New Zealand’s Ministry for Primary Industries pursued an enforcement suit against the operator, Westfleet, for failing to report the bycatch. An expert witness for the ministry estimated that the net had brought up about 20 kilos of coral, exceeding the take limit; Westfleet’s lawyer argued that the amount was far lower. Ultimately, presiding magistrate Judge David Ruth ruled that the quantity did not have bearing on the offense, which hinged on reporting. 

On Monday, Westfleet Fishing pleaded guilty to a breach of its permit requirements and failure to report the take of coral. Describing the firm’s compliance culture as “cavalier,” Judge Ruth sentenced the company to NZ$74,000 in fines (including penalties levied on crewmembers) and the forfeiture of the vessel, which is worth millions. While this may sound like a stiff penalty, New Zealand law allows the owner to appeal to the court to have the forfeiture changed to a fine, potentially a lower amount than the total value of the ship. 
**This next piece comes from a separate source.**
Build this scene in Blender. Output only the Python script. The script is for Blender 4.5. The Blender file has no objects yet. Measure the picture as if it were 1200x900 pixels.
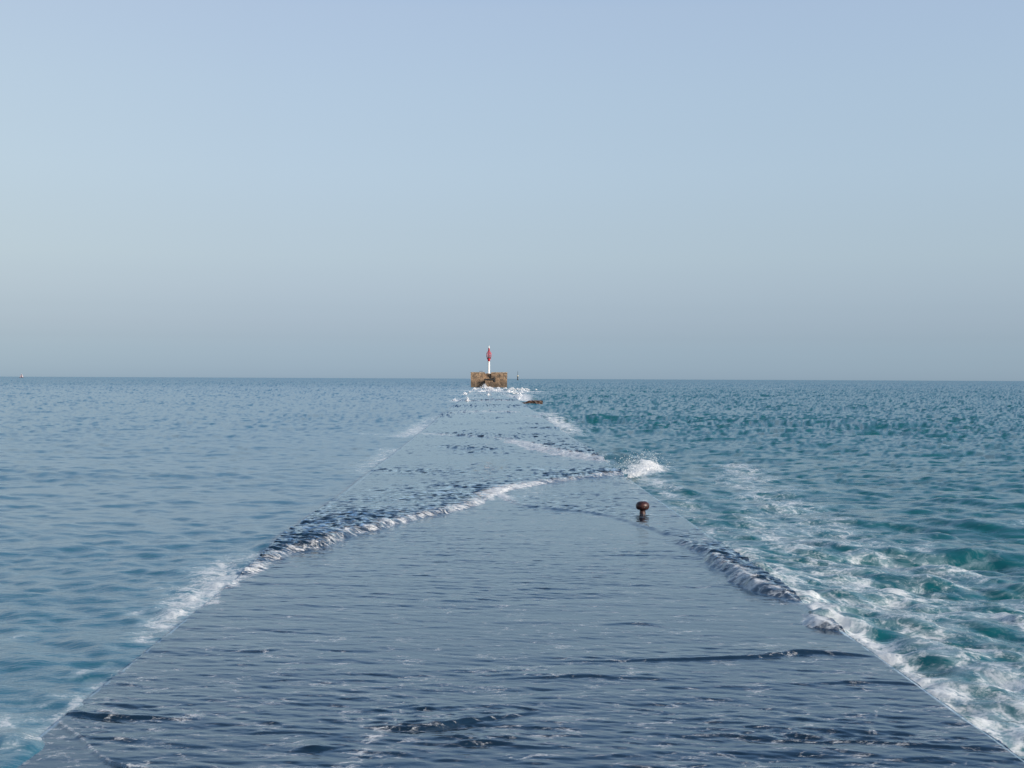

“All commercial fishers are required to hold a permit to fish the SPRFMO fishing area, and reporting organisms from the sea floor such as coral and sponges caught is an important requirement. The rules are agreed by the countries of the South Pacific and are there for a reason – to protect the ocean environment and prevent fishing from causing damage to vulnerable marine ecosystems on the seafloor,” said Fisheries New Zealand Regional Manager of Fisheries Compliance, Howard Reid.

In a statement to local media, Westfleet said that the failure to report was unintentional, and it is strengthening crew training to prevent any recurrence.